The cider press in action!  Yay! Turn the crank and the juice comes out and runs out the end of the copper pan.  I just cranked it till I couldn't anymore and came back to it a minute later and it was easy to turn again. It compacts it to about half the size of the unpressed pulp after squeezing the juice out.

 Close up of the cider press screw.

Yum! Foamy fresh cider!  Nothing better!
Siphoning off into bottles.

After a while we started using this great antique sausage stuffer/cider press.  Next year I will use them both.  I couldn't really keep up with the electric grinder. This old press worked really pretty well, but you couldn't do as much at a time with it.  If that's all I had, I would have got way behind. 

This the "remains" of 6 bushel boxes of apples!  Who knew there was so much air in apples?  I figured that we got about 10 gallons of cider from those 6 bushels.  Hard to tell exactly; I can't tell how much we drank during the process


She said we ate so many apples they were coming out of her nose and ears!!!
This was one of my favorite parts!  Watching my hogs (that weren't even hungry) utterly destroy about 100# of pulp!  Happy hogs make great ham! They made absolute pigs out of themselves...

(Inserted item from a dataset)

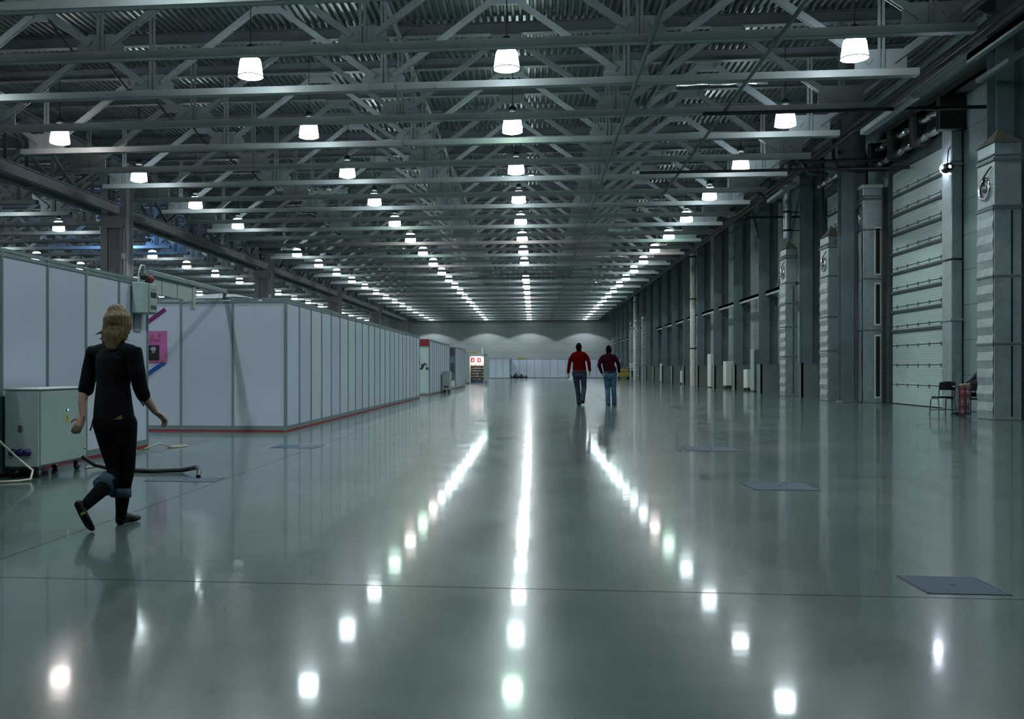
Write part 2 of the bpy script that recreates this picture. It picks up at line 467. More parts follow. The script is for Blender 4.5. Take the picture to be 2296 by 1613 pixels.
for o in list(COL.objects):
    if o.name.startswith('facade_column'):
        if abs(o.location.y-36.5) < .1: o.location.y = 35.4; o.location.x = 10.98
        if abs(o.location.y-42.5) < .1: o.location.x = 11.55
def girt(y0, y1, z, lab):
    b = MB(); b.box(11.20, 11.42, y0, y1, z, z+.14); b.box(11.2, 11.22, y0, y1, z-.1, z+.14)
    tag(b.build('wall_rail', STEEL), lab, 'rail', 'wall rails between the columns')
for i, k in enumerate(list(range(1, 9)) + [10, 11, 12, 13, 14, 15, 16]):
    a = 36.5 + 6*k
    girt(a+.3, a+5.7, 4.82, 'horizontal steel wall rail between columns, %s bay past the tall ducts' % nth(i))
# precast plinths between columns
for i, k in enumerate(range(1, 18)):
    a = 36.5 + 6*k; xl = 11.24 if k == 1 else 10.93
    b = MB(); b.box(xl, 12.2, a-.46, a-.38, 0, 1.40); b.box(xl, xl+.08, a-.46, a+.46, 0, 1.40); b.box(xl, 12.2, a+.38, a+.46, 0, 1.40)
    b.box(xl-.01, 12.2, a-.47, a-.37, 1.40, 1.42); b.box(xl-.01, xl+.09, a-.47, a+.47, 1.40, 1.42)
    tag(b.build('column_guard', PLINTH), 'low grey guard box round a wall column foot, %s past the pointed duct tower' % nth(i), 'guard', 'guard boxes at the column feet')
b = MB().box(11.22, 12.15, 34.94-.02, 35.0-.3, 0, 1.4)
# diagonal wall braces
def wbrace(ya, za, yb, zb, lab):
    b = MB().bar((11.75, ya, za), (11.75, yb, zb), .10, .14, (1, 0, 0)); tag(b.build('diagonal_brace', STEEL), lab, 'brace', 'diagonal wall braces')
wbrace(49.0, 4.95, 54.2, 10.3, 'diagonal steel brace high on the wall, upper one behind the pipe bay')
wbrace(52.6, 1.2, 48.9, 4.7, 'diagonal steel brace down to the small white cabinet')
wbrace(43.0, 10.2, 48.0, 5.1, 'short diagonal brace above the third duct tower')
wbrace(86.8, 1.7, 90.0, 4.8, 'far diagonal brace leaning beside the slim cabinet')
wbrace(84.0, 10.0, 90.0, 5.0, 'far upper diagonal brace on the wall')
wbrace(95.6, 4.8, 91.0, 10.2, 'farthest upper diagonal brace leaning towards the far wall')
wbrace(96.0, 4.6, 101.0, .6, 'farthest lower diagonal brace next to the far duct towers')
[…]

It was a great project; not counting set up time (and building the press, of course) it took about 4 hours to press 6 bushels and clean up.  At 16.00 per bushel, it makes pretty expensive cider, but you can't buy this stuff at Walmart (nor anywhere else; it's like store bought tomatoes vs HomeGrown), and I'm always looking for fun stuff that I can do with my family that doesn't involve TV or leaving my farm.  I think this was a great experience and can't wait to do again next year.  If you have any apple trees or know of anybody that does and doesn't do anything with them; let me know! We will come and pick!!  I have planted 4 of my own trees, but have yet to get any fruit from them.